William Reid: I should have learned to cook

April 24, 2018

Back in 1976, when William Reid and his mother bought a three-bedroom house in the District’s leafy Chevy Chase neighborhood, he imagined living there with his future wife and children—maybe even a son who would carry on the family name. But that was not to be.

Instead, 41 years later, William lives alone. After a long career as a regional economist at the U.S. Department of Commerce, he took early retirement because of health challenges. His mom, who for many years cooked his favorite dishes—like pork and beans, sautéed liver, and homemade cakes and pies—passed away 20 years ago.

His debilitating psoriatic arthritis (the same thing professional golfer Phil Mickelson has) makes shopping and cooking difficult, if not impossible. He’s had both knees and both hips replaced and lived with club feet since birth.

Having given up driving a year ago, William’s world is shrinking. On a good day, the 74-year-old moves from his living room to the adjacent porch to use his computer, which serves as a lifeline to the outside world. He rarely leaves the house.

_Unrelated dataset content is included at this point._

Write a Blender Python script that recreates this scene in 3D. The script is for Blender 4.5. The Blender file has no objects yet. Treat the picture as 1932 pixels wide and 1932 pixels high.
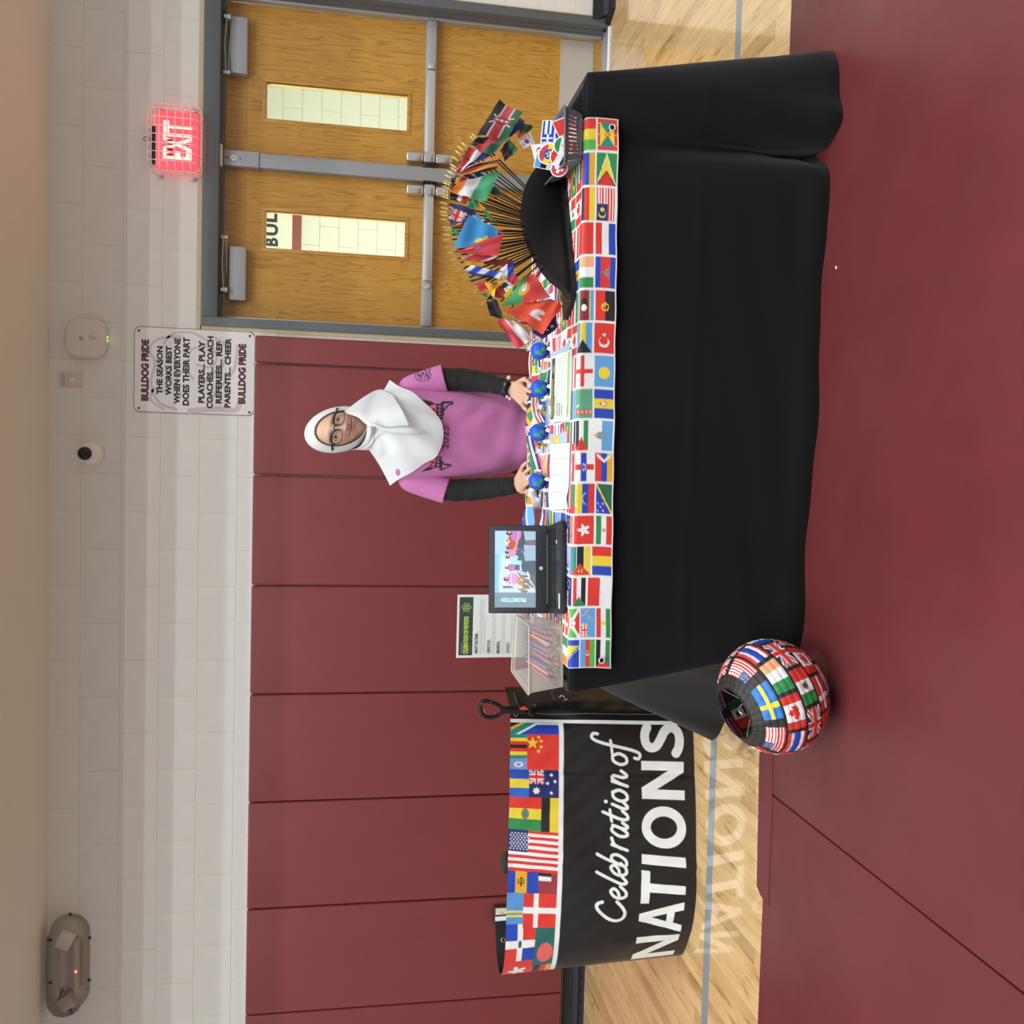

“I should have learned to cook,” he admits. “But I was an only child and my mother spoiled me.” Immediately after her death, William resorted to eating breakfast at McDonalds, going to the local food court, and ordering take-out Chinese food or pizza. He taught himself to use the microwave to heat up frozen meals. As a result, he gained weight, developed diabetes, and blood clots. That was a low point.

The high point was learning he was eligible to receive home-delivered meals through Iona. In partnership with the DC Office on Aging, Iona arranges for the delivery of 10 nutritious meals to his door every other Friday. (William supplements that with food delivered by a local grocery store.)

Older adults are particularly vulnerable to the effects of poor nutrition, hunger, and food insecurity. Last year, 220 older adults received 47,292 meals through Iona. Like William, many of the recipients live alone.

“The meals are healthy, there’s good variety and, most importantly, they taste good,” William says. His favorites include the apple-walnut oatmeal breakfast and the home-style meatloaf dinner. In addition, every Saturday an Iona volunteer delivers a hot meal ready to eat and a cold meal for later in the weekend. “Sometimes parents bring their children to the door: he says. “It’s wonderful to see a cheerful face on a Saturday morning! I don’t think they have ever missed a Saturday.”